• **INSTRUCTIONS FOR THE TASK**:
Reproduce each line exactly. Skip none.

───── SUPPLIED DATA ─────

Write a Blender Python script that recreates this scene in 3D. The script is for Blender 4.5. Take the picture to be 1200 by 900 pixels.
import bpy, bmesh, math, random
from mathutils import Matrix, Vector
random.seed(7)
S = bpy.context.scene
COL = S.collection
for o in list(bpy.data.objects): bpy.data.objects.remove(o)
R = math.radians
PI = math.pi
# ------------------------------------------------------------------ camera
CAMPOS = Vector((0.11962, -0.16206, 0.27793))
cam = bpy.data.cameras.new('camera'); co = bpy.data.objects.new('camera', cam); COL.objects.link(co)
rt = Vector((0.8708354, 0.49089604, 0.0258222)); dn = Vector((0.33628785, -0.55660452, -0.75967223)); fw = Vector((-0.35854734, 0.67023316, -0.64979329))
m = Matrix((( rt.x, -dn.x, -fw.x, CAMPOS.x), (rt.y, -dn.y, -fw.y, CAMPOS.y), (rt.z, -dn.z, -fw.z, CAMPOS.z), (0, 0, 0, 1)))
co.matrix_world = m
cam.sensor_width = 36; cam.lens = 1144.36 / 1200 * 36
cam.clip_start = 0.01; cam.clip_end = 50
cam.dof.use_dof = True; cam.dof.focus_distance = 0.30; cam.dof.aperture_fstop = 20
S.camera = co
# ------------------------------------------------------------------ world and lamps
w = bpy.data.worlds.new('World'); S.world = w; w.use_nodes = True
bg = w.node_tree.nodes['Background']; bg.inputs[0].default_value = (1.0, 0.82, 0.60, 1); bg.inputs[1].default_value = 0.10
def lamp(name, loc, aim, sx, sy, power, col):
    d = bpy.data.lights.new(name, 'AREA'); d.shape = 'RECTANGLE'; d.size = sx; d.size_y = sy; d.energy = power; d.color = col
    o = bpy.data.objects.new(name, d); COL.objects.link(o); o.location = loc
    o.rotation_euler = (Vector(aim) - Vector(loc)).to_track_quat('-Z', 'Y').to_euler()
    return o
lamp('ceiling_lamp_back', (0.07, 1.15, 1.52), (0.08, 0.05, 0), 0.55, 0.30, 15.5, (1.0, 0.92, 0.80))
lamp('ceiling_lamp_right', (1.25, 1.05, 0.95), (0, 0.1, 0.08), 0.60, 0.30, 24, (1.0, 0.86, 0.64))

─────

• **RESULT**:
Write a Blender Python script that recreates this scene in 3D. The script is for Blender 4.5. Take the picture to be 1200 by 900 pixels.
import bpy, bmesh, math, random
from mathutils import Matrix, Vector
random.seed(7)
S = bpy.context.scene
COL = S.collection
for o in list(bpy.data.objects): bpy.data.objects.remove(o)
R = math.radians
PI = math.pi
# ------------------------------------------------------------------ camera
CAMPOS = Vector((0.11962, -0.16206, 0.27793))
cam = bpy.data.cameras.new('camera'); co = bpy.data.objects.new('camera', cam); COL.objects.link(co)
rt = Vector((0.8708354, 0.49089604, 0.0258222)); dn = Vector((0.33628785, -0.55660452, -0.75967223)); fw = Vector((-0.35854734, 0.67023316, -0.64979329))
m = Matrix((( rt.x, -dn.x, -fw.x, CAMPOS.x), (rt.y, -dn.y, -fw.y, CAMPOS.y), (rt.z, -dn.z, -fw.z, CAMPOS.z), (0, 0, 0, 1)))
co.matrix_world = m
cam.sensor_width = 36; cam.lens = 1144.36 / 1200 * 36
cam.clip_start = 0.01; cam.clip_end = 50
cam.dof.use_dof = True; cam.dof.focus_distance = 0.30; cam.dof.aperture_fstop = 20
S.camera = co
# ------------------------------------------------------------------ world and lamps
w = bpy.data.worlds.new('World'); S.world = w; w.use_nodes = True
bg = w.node_tree.nodes['Background']; bg.inputs[0].default_value = (1.0, 0.82, 0.60, 1); bg.inputs[1].default_value = 0.10
def lamp(name, loc, aim, sx, sy, power, col):
    d = bpy.data.lights.new(name, 'AREA'); d.shape = 'RECTANGLE'; d.size = sx; d.size_y = sy; d.energy = power; d.color = col
    o = bpy.data.objects.new(name, d); COL.objects.link(o); o.location = loc
    o.rotation_euler = (Vector(aim) - Vector(loc)).to_track_quat('-Z', 'Y').to_euler()
    return o
lamp('ceiling_lamp_back', (0.07, 1.15, 1.52), (0.08, 0.05, 0), 0.55, 0.30, 15.5, (1.0, 0.92, 0.80))
lamp('ceiling_lamp_right', (1.25, 1.05, 0.95), (0, 0.1, 0.08), 0.60, 0.30, 24, (1.0, 0.86, 0.64))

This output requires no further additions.